India: RSF calls for release of Kashmiri journalist held for past 10 days

Reporters Without Borders (RSF) calls for the immediate and unconditional release of Aasif Sultan, a Kashmiri journalist working for the Kashmir Narrator monthly, who has been held by the Indian police in the troubled Kashmir Valley in violation of all criminal procedure rules for the past ten days.

“The charges are very vague,” his editor, Showkat A. Motta, told RSF yesterday. “Every day we were told there was no serious evidence against him and that he would be released. We waited for five days after he was picked up before making the news of his arrest public. Within an hour of our issuing a statement, he was booked on a charge of harbouring a terrorist.”

Aasif Sultan, 31, was arrested on the night of 24 August when around 50 policemen descended on his home in Srinagar, the Kashmiri capital, searched it and then took him away to a police station. His editor said he has been subjected to a great deal of violence, including being hit in the face, in an attempt to get him to “explain his political ideology.”
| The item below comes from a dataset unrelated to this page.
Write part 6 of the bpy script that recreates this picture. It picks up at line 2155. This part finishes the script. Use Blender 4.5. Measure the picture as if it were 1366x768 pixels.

“He was asked about his stories,” Motta said. “He was asked why he doesn’t write more positive stories or do developmental journalism.”

“Detaining a journalist without any serious evidence to support the charges against him is unacceptable,” said Daniel Bastard, the head of RSF’s Asia-Pacific desk. “We call on the Jammu and Kashmir authorities to order Aasif Sultan’s immediate release, to drop all charges and to take measures against the Srinagar police officers responsible for his arbitrary detention. Allowing journalists to express different viewpoints will help to defuse tension in the Kashmir Valley.”

Incident Report

At the start of July, Sultan wrote a story to mark the second anniversary of the death of Buhran Wani, the commander of the Kashmiri militant group Hizbul Mujahideen, killed by the security forces on 8 July 2016. His death set off renewed protests against the Indian presence in the Kashmir Valley. Those close to Sultan think this story was the real reason for his arrest.

“He has been framed,” Motta said.

RSF issued an Incident Report on freedom of the press in India at the start of July, two weeks after Shujaat Bukhari, the editor of the Rising Kashmir daily newspaper, was gunned down as he left his office in Srinagar.

It was exactly a year and a day ago today, on 5 September 2017, that Kamran Yousuf, a Kashmiri photojournalist recognized as such by his colleagues, was arrested and handed over to the National Investigation Agency, India’s counter-terrorism agency. He was freed on bail after six months but is still facing prosecution.

India is ranked 138th out of 180 countries in RSF’s 2018 World Press Freedom Index.